Question

How do you integrate \[\int {{x^2}{e^{{x^2}}}} dx\] using integration by parts?

Answer 1

Hint: Here, we will use ILATE and choose our first and second term. Then we will use the integration by parts formula and substitute the value in it. Finally, we will solve the equation by integrating and differentiating terms in it to get the required answer.

Complete step-by-step answer:
We have to integrate\[\int {{x^2}{e^{{x^2}}}} dx\]
So by ILATE method
First Term \[ = u\left( x \right) = {x^2}\]
Second Term \[ = v\left( x \right) = {e^{{x^2}}}\]
But to integrate \[{e^{{x^2}}}\]we need a \[x\]so that we can use substitution.
\[u\left( x \right) = x\]
\[v\left( x \right) = x \times {e^{{x^2}}}\]
Now as we know formula of by parts integration is:
\[\int {\left( {u\left( x \right)v\left( x \right)} \right)dx = u\left( x \right)\int {v\left( x \right)dx - \int {\left( {\dfrac{{d\left( {u\left( x \right)} \right)}}{{dx}}\int {v\left( x \right)dx} } \right)dx} } } \]
Substituting the value in the above equation, we get,
\[\int {{x^2}{e^{{x^2}}}} dx = x\int {x \times {e^{{x^2}}}dx - \int {\left( {\dfrac{{d\left( x \right)}}{{dx}}\int {x \times {e^{{x^2}}}} dx} \right)dx} } \]….\[\left( 2 \right)\]
To integrate the term inside the integration sign we will let
\[{x^2} = t\]
Now, differentiating with respect to\[x\]we get,
\[\begin{array}{l}2x = \dfrac{{dt}}{{dx}}\\x \times dx = \dfrac{{dt}}{2}\end{array}\]
Substituting above value in equation (2) we get,
\[\int {{x^2}{e^{{x^2}}}} dx = x\int {\dfrac{{{e^t}}}{2}dt - \int {\left( {\dfrac{{d\left( x \right)}}{{dx}}\int {\dfrac{{{e^t}}}{2}} dt} \right)dt} } \]
Now integrating \[{e^t}\]and differentiating\[x\] we get,
\[\int {{x^2}{e^{{x^2}}}} dx = x \times \dfrac{{{e^t}}}{2} - \int {1 \times \dfrac{{{e^t}}}{2}dx} \]
Replacing back the value of \[t = {x^2}\]we get,
\[\begin{array}{l}\int {{x^2}{e^{{x^2}}}} dx = \dfrac{{x{e^{{x^2}}}}}{2} - \int {\dfrac{{{e^{{x^2}}}}}{2}dx} \\\int {{x^2}{e^{{x^2}}}} dx = \dfrac{{x{e^{{x^2}}}}}{2} - \dfrac{1}{2}\int {{e^{{x^2}}}dx} \end{array}\]
Now we can’t further solve this equation because \[\int {{e^{{x^2}}}dx} \] has no closed form solution.

Note:
Integration is used to calculate areas, volume, and displacement.
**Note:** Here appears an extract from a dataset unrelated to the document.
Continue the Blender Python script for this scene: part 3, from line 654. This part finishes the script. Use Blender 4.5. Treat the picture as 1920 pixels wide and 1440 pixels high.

Integration is an inverse process of differentiation. The two types of integral are definite and Indefinite integral. Definite integral has both upper and lower limits on a real line. Indefinite integral on the other side is without defined upper and lower limits. Production rule is used when we have to find the integration of two values inside the integration side; this method is also known as Integration by parts. By using integration by parts we reduce the integrals in their standard form.